The president has suggested, repeatedly, that a shutdown might be necessary to compel Democrats to swallow $5 billion in wall funding. But on Tuesday morning before the meeting, he had appeared to be softening his stance.

“People do not yet realize how much of the Wall, including really effective renovation, has already been built,” Trump wrote in one of the messages. “If the Democrats do not give us the votes to secure our Country, the Military will build the remaining sections of the Wall. They know how important it is!”

It was not clear what Trump was referring to. U.S. troops he dispatched to the border on the eve of midterm congressional elections as part of what the president called an effort to head off a migrant “invasion” have put up concertina wire along existing fences and barriers, but the administration has yet to spend much of the $1.3 billion Congress approved for border security last year. Under restrictions put in place by Congress, none of that money could be used to construct a new, concrete wall of the sort the president has said is vital.

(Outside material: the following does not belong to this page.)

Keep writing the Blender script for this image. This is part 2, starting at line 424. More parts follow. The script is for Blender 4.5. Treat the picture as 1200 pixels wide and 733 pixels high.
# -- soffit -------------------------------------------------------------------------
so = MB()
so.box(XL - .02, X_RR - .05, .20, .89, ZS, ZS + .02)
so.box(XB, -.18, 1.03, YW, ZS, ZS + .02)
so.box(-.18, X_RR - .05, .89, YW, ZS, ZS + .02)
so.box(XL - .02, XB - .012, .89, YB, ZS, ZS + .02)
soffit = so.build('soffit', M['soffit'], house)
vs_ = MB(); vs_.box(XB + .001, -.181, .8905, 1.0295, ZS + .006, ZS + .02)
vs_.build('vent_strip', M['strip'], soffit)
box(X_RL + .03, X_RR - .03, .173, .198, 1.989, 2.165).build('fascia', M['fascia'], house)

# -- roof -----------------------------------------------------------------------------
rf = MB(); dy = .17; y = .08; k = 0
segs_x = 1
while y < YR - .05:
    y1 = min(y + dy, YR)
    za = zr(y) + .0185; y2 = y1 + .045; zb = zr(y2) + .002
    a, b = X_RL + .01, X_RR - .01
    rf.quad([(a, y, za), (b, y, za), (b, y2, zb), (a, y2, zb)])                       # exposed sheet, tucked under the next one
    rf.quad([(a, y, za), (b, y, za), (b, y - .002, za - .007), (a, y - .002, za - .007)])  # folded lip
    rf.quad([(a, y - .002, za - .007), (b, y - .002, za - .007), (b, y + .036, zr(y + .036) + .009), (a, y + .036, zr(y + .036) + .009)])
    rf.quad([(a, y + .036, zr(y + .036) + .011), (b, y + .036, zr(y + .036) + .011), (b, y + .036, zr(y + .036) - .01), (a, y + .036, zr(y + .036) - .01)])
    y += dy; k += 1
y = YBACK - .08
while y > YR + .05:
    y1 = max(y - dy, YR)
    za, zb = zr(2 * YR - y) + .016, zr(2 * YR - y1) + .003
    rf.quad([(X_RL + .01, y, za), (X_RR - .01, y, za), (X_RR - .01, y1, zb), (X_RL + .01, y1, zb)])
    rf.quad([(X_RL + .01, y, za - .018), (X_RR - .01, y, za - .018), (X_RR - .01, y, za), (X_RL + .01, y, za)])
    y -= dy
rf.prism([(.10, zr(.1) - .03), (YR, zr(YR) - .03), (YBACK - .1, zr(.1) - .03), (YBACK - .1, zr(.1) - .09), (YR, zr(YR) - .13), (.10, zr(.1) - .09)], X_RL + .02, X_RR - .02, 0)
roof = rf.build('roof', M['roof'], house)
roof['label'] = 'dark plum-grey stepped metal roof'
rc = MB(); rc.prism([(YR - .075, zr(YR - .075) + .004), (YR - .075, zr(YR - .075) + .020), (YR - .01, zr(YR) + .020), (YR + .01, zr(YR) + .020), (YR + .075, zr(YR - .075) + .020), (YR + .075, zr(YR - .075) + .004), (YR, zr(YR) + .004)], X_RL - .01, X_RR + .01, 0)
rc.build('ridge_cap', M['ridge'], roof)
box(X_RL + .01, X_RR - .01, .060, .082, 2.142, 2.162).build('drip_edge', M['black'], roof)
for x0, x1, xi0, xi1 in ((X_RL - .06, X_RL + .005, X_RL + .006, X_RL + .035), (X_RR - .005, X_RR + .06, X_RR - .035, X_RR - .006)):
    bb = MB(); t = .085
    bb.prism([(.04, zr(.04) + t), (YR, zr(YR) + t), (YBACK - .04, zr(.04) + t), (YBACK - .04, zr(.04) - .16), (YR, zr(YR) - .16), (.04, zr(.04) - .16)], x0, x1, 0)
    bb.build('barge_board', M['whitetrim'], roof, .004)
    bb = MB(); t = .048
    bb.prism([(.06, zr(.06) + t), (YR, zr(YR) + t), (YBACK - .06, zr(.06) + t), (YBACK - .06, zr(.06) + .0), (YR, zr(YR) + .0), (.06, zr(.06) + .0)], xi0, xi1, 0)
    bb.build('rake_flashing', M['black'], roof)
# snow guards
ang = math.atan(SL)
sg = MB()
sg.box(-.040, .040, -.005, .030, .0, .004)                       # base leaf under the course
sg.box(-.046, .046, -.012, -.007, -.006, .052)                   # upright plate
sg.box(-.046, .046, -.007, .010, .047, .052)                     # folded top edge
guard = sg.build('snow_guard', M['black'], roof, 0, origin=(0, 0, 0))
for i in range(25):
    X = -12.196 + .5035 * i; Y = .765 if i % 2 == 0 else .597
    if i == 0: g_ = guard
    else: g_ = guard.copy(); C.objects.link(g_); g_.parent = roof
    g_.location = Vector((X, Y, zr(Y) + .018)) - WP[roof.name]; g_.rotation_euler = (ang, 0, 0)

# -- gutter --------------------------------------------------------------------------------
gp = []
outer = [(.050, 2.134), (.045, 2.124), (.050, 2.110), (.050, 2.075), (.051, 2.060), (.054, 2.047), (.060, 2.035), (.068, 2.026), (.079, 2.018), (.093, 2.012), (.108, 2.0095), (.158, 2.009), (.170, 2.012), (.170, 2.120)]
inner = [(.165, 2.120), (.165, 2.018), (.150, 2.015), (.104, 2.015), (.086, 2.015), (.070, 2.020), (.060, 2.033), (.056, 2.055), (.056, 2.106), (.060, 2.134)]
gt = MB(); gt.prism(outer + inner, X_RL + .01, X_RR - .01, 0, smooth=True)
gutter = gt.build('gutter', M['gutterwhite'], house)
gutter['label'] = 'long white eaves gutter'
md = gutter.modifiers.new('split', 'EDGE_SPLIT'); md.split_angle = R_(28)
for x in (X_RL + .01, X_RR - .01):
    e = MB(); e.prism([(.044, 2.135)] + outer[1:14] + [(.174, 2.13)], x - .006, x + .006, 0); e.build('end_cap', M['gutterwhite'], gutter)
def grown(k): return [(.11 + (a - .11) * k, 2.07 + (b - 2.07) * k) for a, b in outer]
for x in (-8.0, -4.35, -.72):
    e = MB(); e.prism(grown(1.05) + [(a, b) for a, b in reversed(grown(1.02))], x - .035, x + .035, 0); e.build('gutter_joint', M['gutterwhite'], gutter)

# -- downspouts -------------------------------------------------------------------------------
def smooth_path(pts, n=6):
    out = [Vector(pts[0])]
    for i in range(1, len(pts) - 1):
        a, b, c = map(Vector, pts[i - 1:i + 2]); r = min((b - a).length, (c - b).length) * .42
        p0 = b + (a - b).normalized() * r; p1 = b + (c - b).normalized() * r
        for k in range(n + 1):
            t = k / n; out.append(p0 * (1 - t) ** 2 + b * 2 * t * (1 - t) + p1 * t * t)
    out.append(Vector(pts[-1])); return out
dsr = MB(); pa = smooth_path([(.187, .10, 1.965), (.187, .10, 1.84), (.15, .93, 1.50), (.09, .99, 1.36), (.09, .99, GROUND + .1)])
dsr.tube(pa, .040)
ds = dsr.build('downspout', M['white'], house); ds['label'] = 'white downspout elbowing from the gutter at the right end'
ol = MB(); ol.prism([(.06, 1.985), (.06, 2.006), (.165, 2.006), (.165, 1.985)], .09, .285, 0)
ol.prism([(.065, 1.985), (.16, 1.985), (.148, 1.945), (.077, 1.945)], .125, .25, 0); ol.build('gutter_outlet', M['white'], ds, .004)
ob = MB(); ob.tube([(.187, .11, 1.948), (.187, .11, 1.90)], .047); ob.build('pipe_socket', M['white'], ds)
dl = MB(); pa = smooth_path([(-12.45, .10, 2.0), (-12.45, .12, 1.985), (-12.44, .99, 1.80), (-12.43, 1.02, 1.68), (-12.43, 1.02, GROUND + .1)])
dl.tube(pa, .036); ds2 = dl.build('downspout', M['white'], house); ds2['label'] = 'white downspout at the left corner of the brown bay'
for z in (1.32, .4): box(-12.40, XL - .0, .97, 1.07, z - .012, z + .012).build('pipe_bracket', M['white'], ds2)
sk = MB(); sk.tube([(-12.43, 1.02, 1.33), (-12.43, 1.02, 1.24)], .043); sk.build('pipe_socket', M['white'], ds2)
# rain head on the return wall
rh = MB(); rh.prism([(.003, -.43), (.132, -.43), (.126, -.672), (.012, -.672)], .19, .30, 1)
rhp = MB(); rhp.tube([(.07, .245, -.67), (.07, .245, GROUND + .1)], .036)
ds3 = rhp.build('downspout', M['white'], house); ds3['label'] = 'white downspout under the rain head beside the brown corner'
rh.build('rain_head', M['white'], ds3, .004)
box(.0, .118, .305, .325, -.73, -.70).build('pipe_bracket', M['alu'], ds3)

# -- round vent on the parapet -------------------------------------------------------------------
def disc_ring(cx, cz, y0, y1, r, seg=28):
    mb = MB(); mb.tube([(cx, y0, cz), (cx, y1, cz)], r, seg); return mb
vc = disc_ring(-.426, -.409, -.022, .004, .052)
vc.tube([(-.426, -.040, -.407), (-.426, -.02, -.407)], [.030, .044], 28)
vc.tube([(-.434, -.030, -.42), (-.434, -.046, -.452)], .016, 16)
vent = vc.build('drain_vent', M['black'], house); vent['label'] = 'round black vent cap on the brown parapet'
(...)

The president does not have the legal authority to spend money appropriated for one purpose on another task, such as wall-building. But by the time the Democrats were seated on couches flanking him in the Oval Office, Trump appeared in no room to compromise.

The president’s conservative allies in Congress have urged Trump to hold firm to his insistence on wall money, and use all means necessary to include additional immigration restrictions in the year-end package.

“Securing the border isn’t going to happen in a Pelosi-run Congress,” Rep. Jim Jordan of Ohio and Rep. Mark Meadows of North Carolina, the co-founder and chairman of the House Freedom Caucus, said in an op-ed Tuesday on the Fox News website. “We still have three weeks. That’s more than enough time to do what we said.”